Silver Spring, MD – Calling the Federal Transit Administration’s (FTA) General Directive on transit worker assault an encouraging first step, the Amalgamated Transit Union (ATU), the largest union representing transit workers in the U.S., calls on the agency to do more to ensure the safety of transit workers and riders. This is the first-ever General Directive issued by the agency.

“Each day, hundreds of transit workers are assaulted on the job. ATU members have been shot, stabbed, and struck with canes, fire extinguishers, screwdrivers, hammers, and garbage cans. They have been attacked with pepper spray, burned with hot coffee, and doused in urine and spit. Bus drivers have been robbed for pocket change and operators are regularly sexually assaulted. This constitutes a regular day on the job in the transit industry,” says ATU International President John Costa. “We applaud the FTA for acknowledging for the first time that transit workers are facing hazards on a ‘national level.’ However, in order to keep operators safe, transit systems need to begin immediately the process of retrofitting all fixed route buses with quality floor-to-ceiling-to-windshield barriers to protect transit bus operators from continual vicious attacks.”

The FTA’s action comes in direct response to Costa’s January letter to Secretary Buttigieg, urging DOT to respond immediately to the nationwide transit worker assault crisis by directing FTA to issue a nationwide Directive.

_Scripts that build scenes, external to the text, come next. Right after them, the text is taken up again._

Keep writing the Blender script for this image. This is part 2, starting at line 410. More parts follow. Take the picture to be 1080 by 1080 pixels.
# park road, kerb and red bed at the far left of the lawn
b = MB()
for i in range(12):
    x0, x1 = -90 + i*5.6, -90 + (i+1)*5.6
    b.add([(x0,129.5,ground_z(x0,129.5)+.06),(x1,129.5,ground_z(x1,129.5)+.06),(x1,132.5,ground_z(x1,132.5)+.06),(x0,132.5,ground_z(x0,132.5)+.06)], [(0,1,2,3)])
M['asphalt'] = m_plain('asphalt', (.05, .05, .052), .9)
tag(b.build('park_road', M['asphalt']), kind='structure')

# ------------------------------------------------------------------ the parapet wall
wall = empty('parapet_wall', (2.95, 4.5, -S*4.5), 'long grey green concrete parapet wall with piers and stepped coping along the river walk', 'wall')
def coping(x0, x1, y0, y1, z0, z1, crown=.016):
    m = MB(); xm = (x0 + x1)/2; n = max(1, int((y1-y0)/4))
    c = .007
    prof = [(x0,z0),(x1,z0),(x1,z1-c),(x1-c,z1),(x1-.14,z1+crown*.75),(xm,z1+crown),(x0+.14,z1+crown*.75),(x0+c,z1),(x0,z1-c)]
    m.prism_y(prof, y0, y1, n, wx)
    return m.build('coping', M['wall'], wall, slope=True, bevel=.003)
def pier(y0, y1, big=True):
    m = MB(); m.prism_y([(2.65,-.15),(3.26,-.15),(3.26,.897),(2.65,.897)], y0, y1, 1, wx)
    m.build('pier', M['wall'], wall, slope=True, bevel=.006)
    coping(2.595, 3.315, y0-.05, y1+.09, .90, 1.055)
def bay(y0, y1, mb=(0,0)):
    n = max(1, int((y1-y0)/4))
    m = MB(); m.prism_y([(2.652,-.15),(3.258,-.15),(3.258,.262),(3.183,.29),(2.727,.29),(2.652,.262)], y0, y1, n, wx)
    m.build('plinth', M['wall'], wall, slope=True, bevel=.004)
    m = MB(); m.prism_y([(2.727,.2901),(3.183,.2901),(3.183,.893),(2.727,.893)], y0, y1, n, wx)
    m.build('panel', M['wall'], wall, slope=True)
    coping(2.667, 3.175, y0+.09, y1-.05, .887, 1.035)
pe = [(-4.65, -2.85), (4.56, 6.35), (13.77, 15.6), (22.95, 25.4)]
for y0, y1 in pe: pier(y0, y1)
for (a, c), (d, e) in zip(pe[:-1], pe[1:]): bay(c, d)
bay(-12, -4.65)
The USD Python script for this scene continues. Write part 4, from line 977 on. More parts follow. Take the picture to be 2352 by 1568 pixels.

While it did take nearly a year to respond to our appeal, and many transit workers have unfortunately been seriously injured or killed during this time period (list of driver assaults), ATU is glad that FTA is finally moving forward on this issue, even though the current action is nothing more than data collection.

FTA’s directive, requiring transit agencies to conduct a safety risk assessment related to assaults on transit workers and to identify safety risk mitigations or strategies to improve transit worker safety, using joint labor-management Safety Committees, is in large part already required by the bipartisan infrastructure bill passed in 2021.

However, the FTA’s action is a welcome contrast to the Trump Administration, which in 2019 issued a notice in the Federal Register disgracefully stating that it was “not necessary” to take any further actions to address transit worker assaults.

“If the FTA needs to give transit agencies another sixty days to report that they have not done nearly enough to protect transit workers from assault in order to justify a strong rulemaking (required by the FAST Act eight years ago), we just hope that not one more transit worker loses their life during the next two months,” Costa continued.

“The ATU is grateful for the FTA’s step forward today,” said Costa. “However, in sixty days, it is time for the FTA to act.”